とはいえ、そうしないと一度購入されたらその後の購入はなくなるわけで、売上も先細りとなり、ゆくゆくは倒産ってことになってしまうわけですから仕方がないことではありますか。家具は耐久消費財ですが、会計ソフトは消耗品ってことですね。
今のところ消費税率を自分で変えられる会計ソフトはとても高価な「PCA会計や勘定奉行」の二つくらいみたいですね。街の家具屋さんには手が出ない価格です。そこそこの価格である「弥生会計や会計王」は、税率が変るたびに買い換えないとならないようです。どちらがお徳かじっくりと検討しないとなりません。
安田屋家具店は今使用している会計ソフトの来年10月1日以降の消費税10%になつても対応している最新バージョンを買い換える考えでいます。おっと在庫管理も同時に連携して行っているソフトも購入しないとならないので、うっひゃーーー!!、10万円近い出費です。街の小さな家具屋さんにとっては、このご時勢、痛い出費です。
テレビのデジタル化移行による強制的なテレビの買い替え、消費税率変更に伴う会計ソフトのいわば半強制的な買い替え、アベノミクスの景気回復は、このような姑息な手段で仕組まれているのでしょうかね。「累計出荷本数も100万本を突破」したと言っている会計王シリーズは、全て買い換えられるわけではないけれども、半分と仮定して、比較的安価な価格としてでもですよ、42,000円×50万=210億円。その中の消費税は10億円てっことですよ。ソフト会社にとっても200億円以上の売上が見込めるわけですから、今回の安部首相の消費税率アップは、ソフト会社にとっては願ってもないまさに千歳一隅のチャンスなわけです。これを逃したら、そうそう税率変更なんてことはおきませんから、あの手この手でがんばることでしょうね。
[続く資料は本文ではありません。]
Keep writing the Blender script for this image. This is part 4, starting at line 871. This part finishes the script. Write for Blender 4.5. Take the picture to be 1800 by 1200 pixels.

それにしても四代目は常々「会計ソフトって毎年バージョンアップして販売してるけど、一回購入したらそうそう買い換えるもんでもないし、毎年毎年機能が大きく変わって便利になることもないし、なんでバージョンアップするのかな」と耐久消費財を日々販売している街の家具屋の親父として思っていたのですが・・・・、消耗品としてならば理解はできますね。それぞれ業種は違うものの、商売ってのは大変ですな。